The point of view of the fil refers to the message the director was communicating with their plot and settings. Like many other classical melodrama films, the director of the film bases his film on his view of the human body and, especially that of a woman. Ophuls’s also expresses his critique of the American middle-class life with this film.

The figure of an elegant and obviously beautiful woman, Lucia, forms a huge part of the plot of the film. Further, the woman’s beauty is also an important factor in the plot of the film. Like many classical films, Ophuls views a woman as a sexual object for man’s satisfaction. It is Lucia’s attractiveness that led to an intimate relationship between herself and Donnelly. Donnelly thus viewed Lucia as an object for his satisfaction and looked for a way to exploit her. Also, the brawl between Darby and Bea that left the man dead, emphasizes Ophuls’s view that the Darby saw Bea as an object which just had to give in to his demands. Furthermore, the plot of the film exposes the lowly position of the woman in society as it exposes Lucia’s difficulties while soliciting for a loan to pay the demands by Donnelly.
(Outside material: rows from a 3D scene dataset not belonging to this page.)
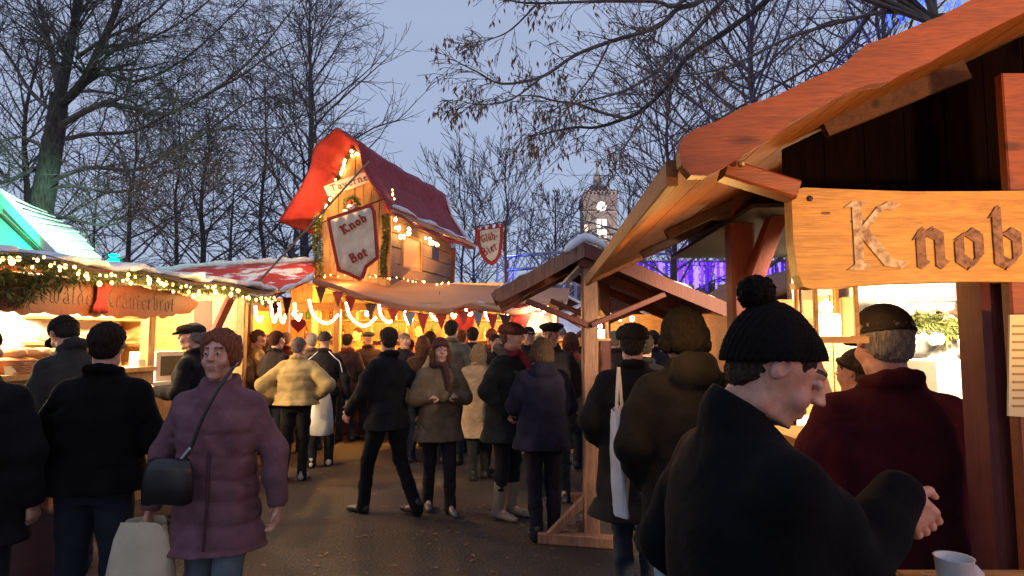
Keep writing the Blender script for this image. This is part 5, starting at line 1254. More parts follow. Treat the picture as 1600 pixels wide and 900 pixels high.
def surf(Fd):
    F = Fd.F; S = F < 0; nx, ny, nz = F.shape
    c = [S[i:nx-1+i, j:ny-1+j, k:nz-1+k] for i in (0, 1) for j in (0, 1) for k in (0, 1)]
    cnt = sum(a.astype(np.int8) for a in c); mix = (cnt > 0) & (cnt < 8); I = np.argwhere(mix)
    if not len(I): return None, None
    idx = -np.ones(mix.shape, dtype=np.int64); idx[mix] = np.arange(len(I))
    acc = np.zeros((len(I), 3)); n = np.zeros(len(I)); ax = (Fd.x, Fd.y, Fd.z)
    cor = [(i, j, k) for i in (0, 1) for j in (0, 1) for k in (0, 1)]
    for a in cor:
        for d_ in range(3):
            if a[d_]: continue
            b_ = list(a); b_[d_] = 1
            ia = I + np.array(a); ib = I + np.array(b_); fa = F[ia[:, 0], ia[:, 1], ia[:, 2]]; fb = F[ib[:, 0], ib[:, 1], ib[:, 2]]
            m_ = (fa < 0) != (fb < 0)
            if not m_.any(): continue
            t = np.where(m_, fa/(np.where(m_, fa-fb, 1)), 0)
            for e_ in range(3):
                pa = ax[e_][ia[:, e_]]; pb = ax[e_][ib[:, e_]]; acc[:, e_] += np.where(m_, pa+(pb-pa)*t, 0)
            n += m_
    V = acc/n[:, None]; quads = []
    for d_ in range(3):
        u, v = [e_ for e_ in range(3) if e_ != d_]
        sl0 = [slice(None)]*3; sl1 = [slice(None)]*3; sl0[d_] = slice(0, -1); sl1[d_] = slice(1, None)
        for e_ in (u, v): sl0[e_] = slice(1, -1); sl1[e_] = slice(1, -1)
        a = S[tuple(sl0)]; b_ = S[tuple(sl1)]; E = np.argwhere(a != b_)
        if not len(E): continue
        off = np.zeros(3, int); off[u] = off[v] = 1; E = E + off; fl = S[E[:, 0], E[:, 1], E[:, 2]]
        du = np.zeros(3, int); du[u] = 1; dv = np.zeros(3, int); dv[v] = 1
        q = [idx[tuple((E+s_).T)] for s_ in (-du-dv, -dv, 0*du, -du)]
        Q = np.stack(q, 1)
        if d_ == 1: fl = ~fl
        Q = np.where(fl[:, None], Q, Q[:, ::-1]); quads.append(Q)
    return V, np.concatenate(quads)
def np_mesh(name, V, Q, mats, parent=None, mi=None, loc=None):
    me = bpy.data.meshes.new(name); V = V.astype(np.float32); Q = Q.astype(np.int32)
    me.vertices.add(len(V)); me.vertices.foreach_set('co', V.ravel()); me.loops.add(Q.size); me.loops.foreach_set('vertex_index', Q.ravel())
    me.polygons.add(len(Q)); me.polygons.foreach_set('loop_start', np.arange(0, Q.size, 4, dtype=np.int32)); me.polygons.foreach_set('loop_total', np.full(len(Q), 4, dtype=np.int32))
    me.polygons.foreach_set('use_smooth', np.ones(len(Q), dtype=bool))
    for m_ in mats: me.materials.append(m_)
    if mi is not None: me.polygons.foreach_set('material_index', mi.astype(np.int32))
    me.update(calc_edges=True); me.validate()
    o = bpy.data.objects.new(name, me); COL.objects.link(o)
    if parent: o.parent = parent
    return o
def sstep(x, a, b_): t = np.clip((x-a)/(b_-a), 0, 1); return t*t*(3-2*t)
_pn = [0]
ARMS = {   # elbow, wrist, finger direction, for the side sx = +1
 'down': ((.25, .03, 1.14), (.255, -.03, .90), (0, -.15, -1)),
 'pocket': ((.27, .06, 1.15), (.19, -.10, .98), (-.3, -.3, -1)),
 'akimbo': ((.40, .07, 1.17), (.20, -.06, 1.02), (-.9, -.3, -.4)),
 'front': ((.25, -.03, 1.15), (.09, -.26, 1.16), (-.6, -.7, .2)),
 'cross': ((.26, -.06, 1.16), (-.02, -.20, 1.20), (-1, 0, .1)),
 'chest': ((.24, -.08, 1.15), (.06, -.24, 1.33), (-.5, -.3, .8)),
 'reach': ((.23, -.22, 1.20), (.16, -.46, 1.20), (-.1, -1, -.1)),
 'swingf': ((.24, -.08, 1.15), (.24, -.26, .96), (0, -.6, -.8)),
 'swingb': ((.25, .16, 1.17), (.25, .20, .93), (0, .1, -1)),
 'bag': ((.28, .03, 1.14), (.31, -.02, .88), (0, 0, -1)),
}
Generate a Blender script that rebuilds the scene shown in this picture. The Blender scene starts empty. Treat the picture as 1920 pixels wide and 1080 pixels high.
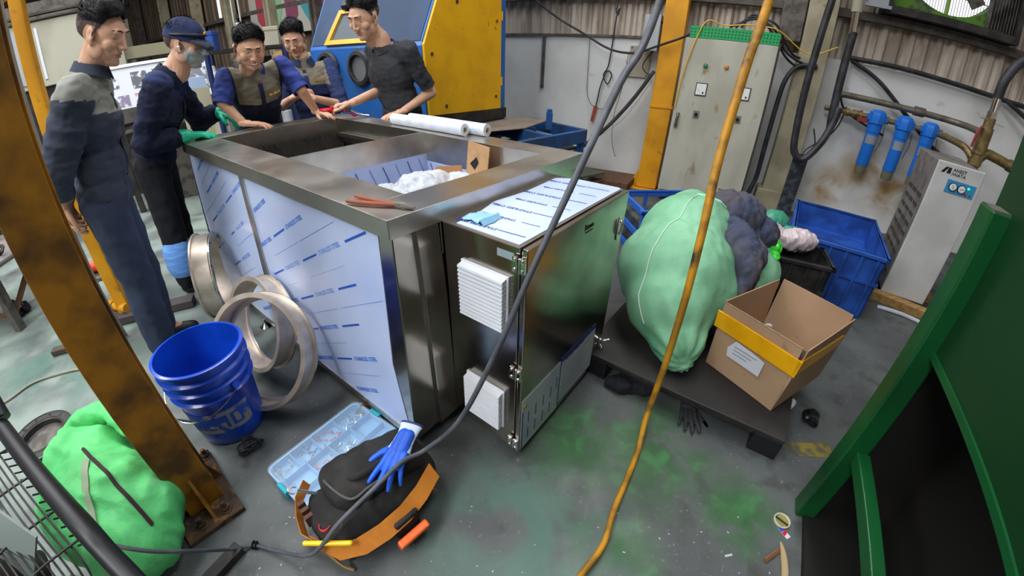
import bpy, bmesh, math, random
from mathutils import Matrix, Vector, noise
from mathutils.bvhtree import BVHTree
random.seed(7)
sc = bpy.context.scene
COL = sc.collection
PI = math.pi
V = Vector

# ---------------------------------------------------------------- camera
PITCH, ROLL, CAMZ = 0.55502203, 0.02493465, 1.4
cd = bpy.data.cameras.new('camera')
cam = bpy.data.objects.new('camera', cd)
COL.objects.link(cam)
sc.camera = cam
cd.type = 'PANO'                       # very wide action-camera lens with barrel distortion
cd.sensor_fit = 'HORIZONTAL'
cd.sensor_width = 36
cd.sensor_height = 20.25
cd.clip_start = 0.02
cam.matrix_world = Matrix.Translation((0, 0, CAMZ)) @ Matrix.Rotation(PI/2-PITCH, 4, 'X') @ Matrix.Rotation(ROLL, 4, 'Z')
cd.panorama_type = 'FISHEYE_LENS_POLYNOMIAL'
cd.fisheye_fov = math.radians(170)
cd.fisheye_polynomial_k0 = 0
cd.fisheye_polynomial_k1 = -1.41073555/18
cd.fisheye_polynomial_k2 = 0.48178117/18**2
cd.fisheye_polynomial_k3 = -0.13178403/18**3
cd.fisheye_polynomial_k4 = 0

# ---------------------------------------------------------------- world, lights, exposure
wd = bpy.data.worlds.new('world')
sc.world = wd
wd.use_nodes = True
wd.node_tree.nodes['Background'].inputs[0].default_value = (0.90, 0.94, 1.0, 1)
wd.node_tree.nodes['Background'].inputs[1].default_value = 1.6
sun = bpy.data.objects.new('sun', bpy.data.lights.new('sun', 'SUN'))
COL.objects.link(sun)
sun.data.energy = 4.0
sun.data.angle = math.radians(1.0)
sun.data.color = (1, 0.95, 0.82)
sun.rotation_euler = (math.radians(35), math.radians(15), math.radians(150))
sc.view_settings.view_transform = 'Standard'
sc.view_settings.look = 'None'
sc.view_settings.gamma = 1
sc.view_settings.exposure = 0.0
sc.view_settings.use_curve_mapping = False
CEIL = 5.2
SKY = []   # (x, y, sx, sy, power)
for (x, y, sx, sy, pw) in ((-6.5, 3.0, 1.2, 5.0, 420), (-2.4, 2.2, 1.2, 5.0, 250), (1.2, 2.4, 1.2, 4.0, 130), (-3.4, -3.0, 1.6, 4.0, 440), (3.2, -4.4, 1.2, 3.0, 60)):  # unseen roof bays; the one behind the camera is boosted as frontal fill
    SKY.append((x, y, sx, sy))
    ld = bpy.data.lights.new('skylight_daylight', 'AREA')
    ld.shape = 'RECTANGLE'
    ld.size, ld.size_y = sx, sy
    ld.energy = pw
    ld.color = (0.96, 0.98, 1.0)
    lo = bpy.data.objects.new('skylight_daylight', ld)
    lo.location = (x, y, CEIL-0.03)
    COL.objects.link(lo)

# ---------------------------------------------------------------- materials
def srgb(h):
    if not isinstance(h, str):
        return tuple(h)+(1,) if len(h) == 3 else tuple(h)
    h = h.lstrip('#')
    o = []
    for i in (0, 2, 4):
        c = int(h[i:i+2], 16)/255
        o.append(c/12.92 if c <= 0.04045 else ((c+0.055)/1.055)**2.4)
    return tuple(o)+(1,)

MC = {}
def mat(name, c, r=0.5, m=0.0, c2=None, sc1=6, lo=0.45, hi=0.6, det=8, bump=0.0, bs=40, bd=0.01, c3=None, sc3=20, lo3=.6, hi3=.7,
        stretch=None, trans=0.0, alpha=1.0, emit=0, coat=0, ior=1.45, r2=None, spec=0.5):
    if name in MC:
        return MC[name]
    ma = bpy.data.materials.new(name)
    ma.use_nodes = True
    nt = ma.node_tree
    N, L = nt.nodes, nt.links
    b = N['Principled BSDF']
    b.inputs['Base Color'].default_value = srgb(c)
    b.inputs['Roughness'].default_value = r
    b.inputs['Metallic'].default_value = m
    b.inputs['IOR'].default_value = ior
    b.inputs['Specular IOR Level'].default_value = spec
    b.inputs['Coat Weight'].default_value = coat
    if trans:
        b.inputs['Transmission Weight'].default_value = trans
    b.inputs['Alpha'].default_value = alpha
    if emit:
        b.inputs['Emission Color'].default_value = srgb(c)
        b.inputs['Emission Strength'].default_value = emit
    def tex(scale, detail, seed, kind='ShaderNodeTexNoise'):
        t = N.new(kind)
        t.inputs['Scale'].default_value = scale
        if 'Detail' in t.inputs:
            t.inputs['Detail'].default_value = detail
        tc = N.new('ShaderNodeTexCoord')
        mp = N.new('ShaderNodeMapping')
        mp.inputs['Location'].default_value = (seed, seed*2.3, seed*.7)
        if stretch:
            mp.inputs['Scale'].default_value = stretch
        L.new(tc.outputs['Object'], mp.inputs[0])
        L.new(mp.outputs[0], t.inputs['Vector'])
        return t
    if c2 is not None:
        t = tex(sc1, det, 3.1)
        mr = N.new('ShaderNodeMapRange')
        mr.inputs[1].default_value, mr.inputs[2].default_value = lo, hi
        L.new(t.outputs[0], mr.inputs[0])
        mx = N.new('ShaderNodeMix')
        mx.data_type = 'RGBA'
        mx.inputs[6].default_value, mx.inputs[7].default_value = srgb(c), srgb(c2)
        L.new(mr.outputs[0], mx.inputs[0])
        out = mx.outputs[2]
        if r2 is not None:
            rm = N.new('ShaderNodeMapRange')
            rm.inputs[3].default_value, rm.inputs[4].default_value = r, r2
            L.new(mr.outputs[0], rm.inputs[0])
            L.new(rm.outputs[0], b.inputs['Roughness'])
        if c3 is not None:
            t3 = tex(sc3, 10, 7.7)
            m3 = N.new('ShaderNodeMapRange')
            m3.inputs[1].default_value, m3.inputs[2].default_value = lo3, hi3
            L.new(t3.outputs[0], m3.inputs[0])
            x3 = N.new('ShaderNodeMix')
            x3.data_type = 'RGBA'
            x3.inputs[7].default_value = srgb(c3)
            L.new(out, x3.inputs[6])
            L.new(m3.outputs[0], x3.inputs[0])
            out = x3.outputs[2]
        L.new(out, b.inputs['Base Color'])
    if bump:
        t = tex(bs, 6, 1.3)
        bp = N.new('ShaderNodeBump')
        bp.inputs['Strength'].default_value = bump
        bp.inputs['Distance'].default_value = bd
        L.new(t.outputs[0], bp.inputs['Height'])
        L.new(bp.outputs[0], b.inputs['Normal'])
    MC[name] = ma
    return ma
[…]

Also, Lucia’s fear to upset her husband by telling her the truth exposes her as an object whose only purpose was to satisfy her husband and not to be his partner. Thus, the narration of the film is key to exposing the director’s point of view on the position of the woman in society.

Furthermore, the plot of the film exposes Ophuls’s dislike for the lifestyle of middle-class Americans. Ophuls uses his plot to expose his view that most of these Americans have more problems than they seem to have. Although they look smiley and have good fashion, they have numerous problems and stresses within their households. Also, Ophuls criticizes the overprotective nature of some mothers and exposes the dangers of this nature through the plot of the film. Furthermore, the director uses the narration of the film to register his critique for the institution of marriage and the nuclear family. In the film, marriage and family come up as players in a prison where Lucia is an inmate. Her family interfere’s with her freedom and her desire to love. Likewise, Ophuls strongly depends on the narration of the film’s storyline to register his critical point of view on the lifestyle of middle-class Americans and the family way.